(The Center Square) – The Transportation Department has approved close to $5 billion in infrastructure funding since the change in administration, chipping away at an inherited backlog of more than 3,200 unobligated grants, the department announced Wednesday.
The nearly $5 billion is spread among 405 infrastructure grants – about 13% of what the administration called the “Biden-Buttigieg backlog” – including 76 just-approved grants totaling more than $607 million.
“Under President Trump’s leadership, America is building again,” said Transportation Secretary Sean Duffy.
Duffy attributed the “unprecedented” backlog of grants to some of the previous administration’s social and climate priorities.
“The last administration claimed to ‘build back better,’ but they didn’t build back anything. Instead, they inserted wasteful social justice and green mandates into grants that drove up construction costs and delayed projects. We’ll continue to move at lightning speed to get shovels in the ground and projects up and running,” Duffy said.
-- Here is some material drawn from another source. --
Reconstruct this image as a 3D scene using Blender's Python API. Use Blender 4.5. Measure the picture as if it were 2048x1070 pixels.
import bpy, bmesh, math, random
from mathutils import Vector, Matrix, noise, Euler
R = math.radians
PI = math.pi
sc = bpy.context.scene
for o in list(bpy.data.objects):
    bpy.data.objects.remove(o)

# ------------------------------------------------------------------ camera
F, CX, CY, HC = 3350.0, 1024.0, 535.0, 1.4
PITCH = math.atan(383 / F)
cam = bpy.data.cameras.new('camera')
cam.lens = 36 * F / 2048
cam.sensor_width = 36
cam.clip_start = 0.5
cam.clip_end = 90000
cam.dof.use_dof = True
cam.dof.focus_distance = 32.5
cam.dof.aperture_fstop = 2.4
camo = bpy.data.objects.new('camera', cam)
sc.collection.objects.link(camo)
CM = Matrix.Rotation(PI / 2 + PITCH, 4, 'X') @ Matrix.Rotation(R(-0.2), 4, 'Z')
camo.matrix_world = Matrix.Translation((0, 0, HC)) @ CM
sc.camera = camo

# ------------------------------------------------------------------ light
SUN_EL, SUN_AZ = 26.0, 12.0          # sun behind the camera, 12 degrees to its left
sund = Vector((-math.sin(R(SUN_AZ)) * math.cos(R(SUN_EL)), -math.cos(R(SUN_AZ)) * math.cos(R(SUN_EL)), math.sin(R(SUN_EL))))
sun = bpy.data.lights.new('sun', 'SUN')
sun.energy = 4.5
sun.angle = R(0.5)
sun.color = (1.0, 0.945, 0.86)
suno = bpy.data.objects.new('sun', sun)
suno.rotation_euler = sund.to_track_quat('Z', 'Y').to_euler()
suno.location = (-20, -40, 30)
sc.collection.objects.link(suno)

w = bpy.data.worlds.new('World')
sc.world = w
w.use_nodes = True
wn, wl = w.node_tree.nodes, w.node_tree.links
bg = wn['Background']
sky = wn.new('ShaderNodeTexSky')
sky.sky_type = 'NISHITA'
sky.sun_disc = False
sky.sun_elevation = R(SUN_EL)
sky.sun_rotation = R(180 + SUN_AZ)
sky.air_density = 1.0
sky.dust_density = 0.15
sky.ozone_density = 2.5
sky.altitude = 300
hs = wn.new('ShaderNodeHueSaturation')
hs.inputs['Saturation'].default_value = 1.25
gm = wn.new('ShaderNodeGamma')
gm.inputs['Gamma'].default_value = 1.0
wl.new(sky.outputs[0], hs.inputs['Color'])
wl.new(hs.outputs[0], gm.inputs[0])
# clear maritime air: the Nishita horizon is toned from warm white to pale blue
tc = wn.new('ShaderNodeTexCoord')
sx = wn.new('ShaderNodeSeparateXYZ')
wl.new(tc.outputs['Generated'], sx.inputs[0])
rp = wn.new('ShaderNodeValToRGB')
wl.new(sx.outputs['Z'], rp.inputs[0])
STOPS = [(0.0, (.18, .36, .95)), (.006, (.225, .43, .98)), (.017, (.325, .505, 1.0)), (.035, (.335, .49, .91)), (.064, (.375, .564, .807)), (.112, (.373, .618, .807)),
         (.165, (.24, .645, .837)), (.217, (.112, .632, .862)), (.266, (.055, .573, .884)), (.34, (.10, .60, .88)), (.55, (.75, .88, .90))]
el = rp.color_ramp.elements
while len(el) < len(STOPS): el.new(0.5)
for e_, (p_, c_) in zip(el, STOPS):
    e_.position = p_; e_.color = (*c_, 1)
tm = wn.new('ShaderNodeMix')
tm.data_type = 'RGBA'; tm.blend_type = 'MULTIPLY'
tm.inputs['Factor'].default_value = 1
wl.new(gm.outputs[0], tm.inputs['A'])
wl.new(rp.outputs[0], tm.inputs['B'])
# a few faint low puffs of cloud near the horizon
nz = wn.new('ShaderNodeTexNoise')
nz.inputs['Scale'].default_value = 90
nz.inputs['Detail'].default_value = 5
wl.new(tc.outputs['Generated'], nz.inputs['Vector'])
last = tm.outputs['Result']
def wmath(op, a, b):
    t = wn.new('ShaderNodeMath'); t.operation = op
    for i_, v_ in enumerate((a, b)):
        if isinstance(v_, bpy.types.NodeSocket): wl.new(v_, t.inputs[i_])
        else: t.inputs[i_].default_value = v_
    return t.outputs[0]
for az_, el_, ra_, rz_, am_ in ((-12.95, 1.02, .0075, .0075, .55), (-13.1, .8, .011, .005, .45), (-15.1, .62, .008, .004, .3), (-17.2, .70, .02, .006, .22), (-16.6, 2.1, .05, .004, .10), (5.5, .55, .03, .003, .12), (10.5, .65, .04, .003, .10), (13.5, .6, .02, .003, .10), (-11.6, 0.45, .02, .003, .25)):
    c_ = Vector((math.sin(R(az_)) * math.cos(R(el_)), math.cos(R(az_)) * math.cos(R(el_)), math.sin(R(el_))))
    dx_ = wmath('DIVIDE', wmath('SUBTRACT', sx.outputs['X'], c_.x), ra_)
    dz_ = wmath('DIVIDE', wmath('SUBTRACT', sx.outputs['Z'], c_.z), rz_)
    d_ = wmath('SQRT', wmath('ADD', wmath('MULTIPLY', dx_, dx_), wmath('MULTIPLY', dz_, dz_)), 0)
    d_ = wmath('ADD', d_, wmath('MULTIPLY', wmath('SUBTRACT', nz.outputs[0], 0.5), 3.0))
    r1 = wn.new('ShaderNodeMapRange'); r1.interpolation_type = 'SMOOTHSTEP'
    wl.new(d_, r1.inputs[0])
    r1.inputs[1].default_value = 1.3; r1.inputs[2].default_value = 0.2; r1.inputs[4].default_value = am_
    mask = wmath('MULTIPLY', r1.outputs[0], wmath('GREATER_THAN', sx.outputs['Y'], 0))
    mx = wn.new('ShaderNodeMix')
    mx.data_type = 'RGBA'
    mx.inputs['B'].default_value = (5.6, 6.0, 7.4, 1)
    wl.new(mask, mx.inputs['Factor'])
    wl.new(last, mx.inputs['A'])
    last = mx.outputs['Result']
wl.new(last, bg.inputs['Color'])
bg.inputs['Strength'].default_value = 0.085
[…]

The department said it had eliminated many of the programs that “Congress deliberately did not mandate” that were slowing projects down, like greenhouse gas emission reporting and diversity, equity and inclusion workforce requirements. As part of its announcement, it attached documents showing some of the climate and environmental justice considerations the Biden administration looked for in grant applicants.
“The recipient or a project partner used environmental justice tools, such as the EJSCREEN, to minimize adverse impacts of the Project on environmental justice communities,” one document reads.
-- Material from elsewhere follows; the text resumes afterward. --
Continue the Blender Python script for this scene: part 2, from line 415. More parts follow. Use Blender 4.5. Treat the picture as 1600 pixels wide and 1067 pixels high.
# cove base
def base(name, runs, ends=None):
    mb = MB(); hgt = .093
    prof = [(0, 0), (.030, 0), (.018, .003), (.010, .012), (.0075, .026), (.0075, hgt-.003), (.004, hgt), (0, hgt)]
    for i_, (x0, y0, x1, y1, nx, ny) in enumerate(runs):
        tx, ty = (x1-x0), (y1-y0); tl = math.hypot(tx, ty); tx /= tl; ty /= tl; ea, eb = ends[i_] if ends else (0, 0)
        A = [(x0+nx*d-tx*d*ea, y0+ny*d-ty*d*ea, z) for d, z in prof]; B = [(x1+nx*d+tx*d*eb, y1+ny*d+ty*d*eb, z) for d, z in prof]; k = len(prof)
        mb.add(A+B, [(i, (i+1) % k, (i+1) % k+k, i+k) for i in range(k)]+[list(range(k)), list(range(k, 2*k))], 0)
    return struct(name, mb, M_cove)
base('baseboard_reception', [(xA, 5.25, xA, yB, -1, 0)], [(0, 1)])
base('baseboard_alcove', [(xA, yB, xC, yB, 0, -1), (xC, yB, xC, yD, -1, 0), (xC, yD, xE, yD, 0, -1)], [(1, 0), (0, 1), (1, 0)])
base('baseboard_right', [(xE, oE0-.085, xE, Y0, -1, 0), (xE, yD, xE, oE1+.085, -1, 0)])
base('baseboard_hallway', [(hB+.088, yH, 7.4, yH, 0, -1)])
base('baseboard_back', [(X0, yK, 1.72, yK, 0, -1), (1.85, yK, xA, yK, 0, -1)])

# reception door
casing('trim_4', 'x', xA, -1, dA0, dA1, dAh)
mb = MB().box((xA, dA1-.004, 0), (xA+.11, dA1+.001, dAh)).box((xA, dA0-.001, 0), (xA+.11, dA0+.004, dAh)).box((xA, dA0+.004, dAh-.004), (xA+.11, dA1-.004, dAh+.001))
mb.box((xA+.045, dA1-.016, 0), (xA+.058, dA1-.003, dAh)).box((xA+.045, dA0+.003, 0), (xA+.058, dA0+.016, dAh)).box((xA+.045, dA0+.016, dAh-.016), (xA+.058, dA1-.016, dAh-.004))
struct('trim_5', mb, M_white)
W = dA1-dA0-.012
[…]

Incorporating electrification infrastructure for electric vehicles or serving the renewable supply chain were some other considerations.
“Removing these requirements will save taxpayers millions. Road construction costs skyrocketed roughly 70% under the last administration,” the department said in a news release. “The greenhouse gas reporting burden alone increased project costs and added months to the permitting process.”
The largest single grant of $550 million went to the Alabama Department of Transportation for a bridge and bayway multimodal project.